Вот у Бродского: «Еврейское кладбище около Ленинграда. / Кривой забор из гнилой фанеры. / За кривым забором лежат рядом / Юристы, торговцы, музыканты, революционеры…» Вот это то кладбище, где мама похоронена.
Тем временем Шостакович
26 января 1936 года на сутки заехал в Москву перед гастролями в Архангельске. На гребне триумфа «Леди Макбет» поставили в Большом театре. И вечером ему позвонил замдиректора Большого театра и потребовал немедленно прийти в филиал. Там, на улице Большая Дмитровка, в здании нынешнего Театра оперетты, давали его оперу. В правительственной бронированной ложе, справа от оркестровой ямы, вблизи от оглушительных духовых и ударных, сидели Сталин, Жданов и Микоян. Сталин был скрыт от публики шторой, но из директорской ложи напротив Шостакович видел, как вся троица смеялась. В антракте Сталин не пригласил его в свою ложу и покинул театр, не дожидаясь аплодисментов в финале. Прямо из театра потрясенный Шостакович уехал на вокзал.
В полночь поезд увез его в Архангельск. Существует легенда, что там, прямо на перроне, он купил в газетном киоске ту злосчастную газету «Правда». На самом деле это случилось на следующее утро в холодной архангельской гостинице. Он открыл газету и увидел свой приговор: «Сумбур вместо музыки». Его обвиняли в «перенесении в оперу „мейерхольдовщины“» и прочих грехах.
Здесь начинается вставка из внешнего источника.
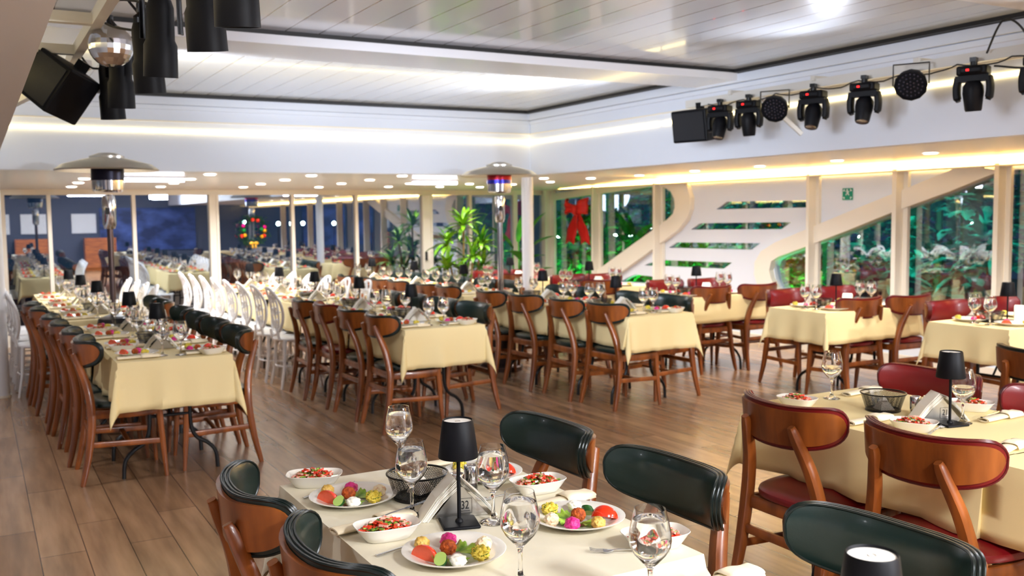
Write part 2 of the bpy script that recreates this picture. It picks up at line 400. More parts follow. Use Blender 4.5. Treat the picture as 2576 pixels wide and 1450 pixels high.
# sill under the right window
b = newbm(); box(b, (XR - 0.04, (7.55 - 5.6) / 2, 0.60), (0.12, 7.55 + 5.6, 0.05)); struct('trim_42', b, cream)
b = newbm(); box(b, (XR - 0.03, (YB + YF) / 2, 0.05), (0.04, YB - YF, 0.1)); struct('baseboard_right', b, cream)
for i, (y, w) in enumerate(((13.0, .17), (11.66, .09), (10.2, .08), (7.49, .08), (6.36, .10), (5.28, .09), (3.4, .12), (1.0, .12), (-1.6, .12))):
    b = newbm(); z0 = 0 if y > 7 else 0.62
    box(b, (XR - 0.08, y + w / 4, (z0 + 1.96) / 2), (0.14, w / 2, 1.96 - z0)); box(b, (XR - 0.02, y - w / 4, (z0 + 1.96) / 2), (0.04, w / 2, 1.96 - z0))
    struct('trim_%d' % (43 + i), b, cream)
def winpane(n, y0, y1, z0, z1, X=XR + 0.05):
    b = newbm(); box(b, (X, (y0 + y1) / 2, (z0 + z1) / 2), (0.006, y1 - y0, z1 - z0)); struct('window_%d' % n, b, pane_m)
winpane(20, 11.75, 13.1, 0.1, 1.9); winpane(21, 10.22, 11.7, 0.1, 1.9); winpane(22, 7.6, 10.18, 0.1, 1.9)
winpane(23, 6.4, 7.5, 0.6, 1.9); winpane(24, 5.3, 6.36, 0.6, 1.9); winpane(25, 3.4, 5.26, 0.6, 1.92); winpane(26, -5.6, 3.36, 0.6, 1.92)
# left wall (beyond the frame) and the stage end behind the camera
prism('wall_left', [[(YF, 0), (YB, 0), (YB, 2.02), (YF, 2.02)], [(12.8, .6), (9.2, .6), (9.2, 1.85), (12.8, 1.85)], [(8.9, .6), (5.2, .6), (5.2, 1.85), (8.9, 1.85)], [(4.9, .6), (1.0, .6), (1.0, 1.85), (4.9, 1.85)]], XL - 0.09, XL, panelw)
for i, (y0, y1) in enumerate(((9.2, 12.8), (5.2, 8.9), (1.0, 4.9))):
    winpane(30 + i, y0, y1, 0.6, 1.85, XL - 0.04)
b = newbm(); box(b, ((XL + XR) / 2, YF - 0.05, 1.4), (XR - XL + .3, 0.1, 2.8)); struct('wall_front', b, mat('dark_wall', (70, 74, 92), rough=0.6))

# columns
def column(x, y, r, lab):
    b = newbm(); cyl(b, (x, y, 0.012), (x, y, ZS), r, seg=32); root = obj('column', b, white)
    b = newbm(); cyl(b, (x, y, 0.0), (x, y, 0.02), r * 1.12, seg=32); obj('base_ring', b, cream, root)
    tag(root, lab, 'column')
column(0.15, 9.37 + 0.1, 0.068, 'round white column at the left edge of the photo'); column(5.54, 9.37 + 0.08, 0.066, 'round white column under the bulkhead corner beside the heater')

# led strips
def led(p0, p1, w, h, m, lab):
    b = newbm(); bar(b, p0, p1, w, h); o = obj('led_strip', b, m, smooth=False); tag(o, lab, 'led strip'); return o
led((BL + 0.02, BY - 0.008, 2.37), (BX - 0.01, BY - 0.008, 2.37), 0.028, 0.014, ledwarm, 'long warm led strip across the white back bulkhead')
led((BX - 0.006, BY - 0.01, 2.37), (BX - 0.006, 7.02, 2.37), 0.014, 0.028, ledwarm, 'warm led strip on right bulkhead, between corner and speaker')
led((BX - 0.006, 6.98, 2.37), (BX - 0.006, -5.9, 2.37), 0.014, 0.028, ledwarm, 'warm led strip on the right bulkhead, behind the stage lights')
led((BL + 0.006, BY - 0.02, 2.37), (BL + 0.006, -5.9, 2.37), 0.014, 0.028, ledwarm, 'warm led strip on the left bulkhead, seen only as reflection')
led((XR - 0.09, YB - 0.3, 1.962), (XR - 0.09, BY, 1.982), 0.03, 0.03, ledwarm2, 'far part of warm led strip above right wall, behind column')
led((XR - 0.09, BY - .01, 1.982), (XR - 0.09, -5.9, 1.982), 0.03, 0.03, ledwarm2, 'near part of warm led strip along top of the white right wall')

b = newbm(); box(b, (XR - 0.09, (YB + YF) / 2, 1.938), (0.14, YB - YF, 0.014)); struct('trim_60', b, cream)  # ledge added to keep the strip's light off the wall below
# downlights
dl_px = [(180, 470), (197, 460), (212, 450), (404, 470), (437, 461), (479, 451), (528, 439), (612, 471), (656, 463), (717, 453), (783, 442), (802, 471), (859, 462), (930, 453), (1012, 443), (977, 470), (1030, 462), (1106, 470), (1181, 463), (1207, 471), (1289, 464), (1368, 449), (1384, 458), (1486, 449), (1608, 441), (1748, 430), (1911, 418), (2106, 404), (2341, 385)]
bmr = newbm(); lathe(bmr, [(0.048, 0.0), (0.062, -0.004), (0.064, -0.001), (0.064, 0.003)], 24)
dl = thing('downlight'); rim = obj('rim', bmr, white, dl)
bmr = newbm(); cyl(bmr, (0, 0, -0.003), (0, 0, 0.004), 0.05, seg=24); obj('lamp_disc', bmr, dlm, dl)
dls = Stock(dl)
def ray_soffit(px, py):
    p = at(px, py, Z=ZS)
    if p.y > BY:
        d = p - CAM; t = (ZS + 0.0157 * BY - CAM.z) / (d.z + 0.0157 * d.y); p = CAM + d * t
    return p
POW = []
n = 0
dlw = ['front', 'second', 'third', 'back']
for k, (px, py) in enumerate(dl_px):
    p = ray_soffit(px, py)
    side = k >= 21
    num = ['first', 'second', 'third', 'fourth', 'fifth', 'sixth', 'seventh', 'eighth', 'ninth', 'tenth', 'eleventh', 'twelfth', 'thirteenth', 'fourteenth', 'fifteenth', 'sixteenth', 'seventeenth', 'eighteenth', 'nineteenth', 'twentieth', 'twenty-first']
    if side:
        lab = 'round ceiling downlight over the right aisle, %s counted from the corner column' % num[k - 21]
    else:
        lab = 'round ceiling downlight before the back windows, %s counted from the left' % num[k]
    dls.get((p.x, p.y, p.z - 0.004), 0, lab, 'downlight', 'recessed ceiling downlights')
    POW.append(p)
extra = [(6.7, 4.0), (6.7, 3.0), (6.7, 2.0), (6.7, 0.6), (-0.8, 8), (-0.8, 6), (-0.8, 4), (-0.8, 2)]
for i, (x, y) in enumerate(extra):
    POW.append(Vector((x, y, ZS)))
    if i < 4: dls.get((x, y, ZS - 0.004), 0, 'round ceiling downlight nearer than the photo edge, %s of four on right' % num[i], 'downlight', 'recessed ceiling downlights')
def light(kind, loc, power, col, size=0.1, name='lamp', spot=None, aim=None, blend=0.6, sizey=None):
    l = bpy.data.lights.new(name, kind); l.energy = power; l.color = col
    if kind == 'AREA':
        l.size = size
        if sizey: l.shape = 'RECTANGLE'; l.size_y = sizey
        else: l.shape = 'DISK'
    elif kind == 'SPOT': l.spot_size = spot; l.spot_blend = blend; l.shadow_soft_size = size
    else: l.shadow_soft_size = size
    o = bpy.data.objects.new(name, l); COL.objects.link(o); o.location = loc
    if aim is not None: o.rotation_euler = (Vector(aim) - Vector(loc)).to_track_quat('-Z', 'Y').to_euler()
    return o
for p in POW:
    light('SPOT', (p.x, p.y, p.z - 0.03), 38 if p.x > 5.9 and p.y < 9.5 else 27, (1.0, 0.96, 0.91) if p.x > 5.9 else (0.92, 0.94, 1.0), 0.045, 'downlight_lamp', math.radians(150), (p.x, p.y, 0), 0.9)
# two fluorescent battens under the back soffit
def tube(x0, x1, y, lab):
    z = zs(y) - 0.022
    r = thing('tube_light', (x0, y, z))
    b = newbm(); box(b, ((x1 - x0) / 2, 0.0, 0.016), (x1 - x0, 0.06, 0.022)); obj('housing', b, white, r)
    b = newbm(); cyl(b, (0.01, 0, -0.012), (x1 - x0 - 0.01, 0, -0.012), 0.02, seg=12); obj('tube', b, tubecool, r)
    tag(r, lab, 'tube light')
    light('AREA', ((x0 + x1) / 2, y, z - 0.04), 12, (0.9, 0.94, 1.0), x1 - x0, 'tube_lamp', sizey=0.04)
tube(1.28, 1.93, 10.28, 'cool white tube light beside the left patio heater'); tube(4.57, 5.17, 10.5, 'cool white tube light beside the right patio heater')

# ------------------------------------------------------------------ wooden dining chair (faces +X)
def shell_pt(u, v, off=0.0):
    """back panel: u across -1..1, v down..up -1..1 ; off = distance towards the sitter"""
    hw = 0.252
    y = hw * math.sin(u * 1.12) / math.sin(1.12)
    e = max(0.0, 1 - abs(u) ** 9) ** 0.5
    zt = 0.843 - 0.020 * (1 - u * u) - 0.062 * (1 - e)
    zb = 0.690 + 0.060 * (1 - e) + 0.045 * u * u
    zm = (zt + zb) / 2; z = zm + (zt - zb) / 2 * v
    x = -0.262 + 0.125 * abs(u) ** 2.3 - 0.10 * (z - 0.72)
    # normal roughly towards the sitter
    nx, ny = 1.0, -1.1 * math.copysign(abs(u) ** 1.3, u)
    l = math.hypot(nx, ny)
    return Vector((x + off * nx / l, y + off * ny / l, z))
def panel(bm, o0, o1, grow=0.0, nu=28, nv=8, bulge=0.0):
    G = []
    for s in (0, 1):
        g = []
        for i in range(nu + 1):
            u = -1 + 2 * i / nu
            uu = math.copysign(1 - (1 - min(1.0, abs(u))) ** 1.9, u) * 0.9995
            row = []
            for j in range(nv + 1):
                v = -1 + 2 * j / nv
                off = o0 if s == 0 else o1 + bulge * (1 - v ** 4) * (1 - abs(uu) ** 6)
                p = shell_pt(uu, v, off)
                if grow: p.z += grow * v; p.y += grow * uu * 0.8
                row.append(bm.verts.new(p))
            g.append(row)
        G.append(g)
    for s in (0, 1):
        for i in range(nu):
            for j in range(nv):
                a = G[s]
                bm.faces.new((a[i][j], a[i + 1][j], a[i + 1][j + 1], a[i][j + 1]))
    bnd = [(i, 0) for i in range(nu)] + [(nu, j) for j in range(nv)] + [(i, nv) for i in range(nu, 0, -1)] + [(0, j) for j in range(nv, 0, -1)]
    for k in range(len(bnd)):
        a = bnd[k]; c = bnd[(k + 1) % len(bnd)]
        bm.faces.new((G[0][a[0]][a[1]], G[0][c[0]][c[1]], G[1][c[0]][c[1]], G[1][a[0]][a[1]]))
def edge_loop(off, grow, n=26):
    pts = []
    for i in range(n + 1):
        u = -1 + 2 * i / n; uu = math.copysign(1 - (1 - abs(u)) ** 1.9, u) * 0.9995
        p = shell_pt(uu, 1, off); p.z += grow; p.y += grow * uu * 0.8; pts.append(p)
    for i in range(n - 1, 0, -1):
        u = -1 + 2 * i / n; uu = math.copysign(1 - (1 - abs(u)) ** 1.9, u) * 0.9995
        p = shell_pt(uu, -1, off); p.z -= grow; p.y += grow * uu * 0.8; pts.append(p)
    return pts
def superell(a, b, n, k): 
    t = 2 * PI * k / 40; c, s = math.cos(t), math.sin(t)
    return (a * math.copysign(abs(c) ** (2 / n), c), b * math.copysign(abs(s) ** (2 / n), s))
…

Он ждал ареста, и от бесконечного обсуждения статьи в Ленинградском союзе композиторов уехал в Москву, к Мейерхольду.
В то время он сказал своему другу и секретарю Гликману: «Если мне отрубят обе руки, я буду все равно писать музыку, держа перо в зубах». Его заставили снять Четвертую симфонию с премьеры, но уже через год Ленинград и Москва рукоплескали Пятой.
В его ближнем кругу шли аресты и расстрелы. В октябрьскую ночь 1936-го по так называемому «пулковскому делу», когда были арестованы около 100 ученых, увезли в Большой дом мужа его сестры Марии выдающего физика Всеволода Фредерикса, а сестру сослали как члена семьи врага народа. Фредерикс умер в 43-м году в тюремной больнице в Горьком. По тому же делу арестовали мать жены Шостаковича астронома Софью Вазар и отправили в лагерь под Карагандой. Арестован и расстрелян поэт Борис Корнилов, чью «Песню о встречном» на музыку Шостаковича распевала вся страна. Забрали и выслали в Семипалатинск подругу семьи Галину Серебрякову, жену первого наркома финансов Григория Сокольникова, – «за потерю бдительности и связь с врагом народа».
Тучи совсем сгустились над Шостаковичем, когда 22 мая 1937 пришли за маршалом Тухачевским, его почитателем и покровителем. К нему Шостакович бросился после «Сумбура вместо музыки», и Тухачевский отважился написать в его защиту письмо Сталину.
Летом 1939 был арестован Мейерхольд. Не в Москве, в Ленинграде, куда он приехал готовить выступление студентов-физкультурников Института Лесгафта для июльского парада на Красной площади. Мейерхольда увели в 9 часов утра 20 июня из его ленинградской квартиры на Набережной реки Карповки, 13, которую он получил несколько лет назад, неподалеку от дома Шостаковича на Кронверкской улице. И судьбе было угодно, чтобы за несколько дней до ареста они встретились. Спустя десятилетия Шостакович рассказывал:
«Последняя встреча произошла в доме, где я жил в Ленинграде. Никого у меня в доме не было. Семья была на даче за городом. А вышло, что я никак не мог открыть свою собственную квартиру: с ключом что-то у меня там случилось. Потом я вдруг смотрю – идет Всеволод Эмильевич, поднимается по лестнице. Шел он на этаж выше, там жил такой чемпион СССР по гимнастике Николай Серый. Он, значит, вместе с ним должен был ставить физкультурный парад. И вот увидел, застал меня за таким занятием, когда я ковырялся в замке. И вместе с Всеволодом Эмильевичем, мы открыли дверь… Мы договорились так, что завтра или послезавтра он ко мне придет. Но он не пришел – уже, так сказать, по причинам таким… Я звонил (он оставил мне телефон), и мне какой-то посторонний голос ответил, что его нет. И вот я тогда узнал, что он был арестован. Вот это была такая последняя встреча, трагическая встреча».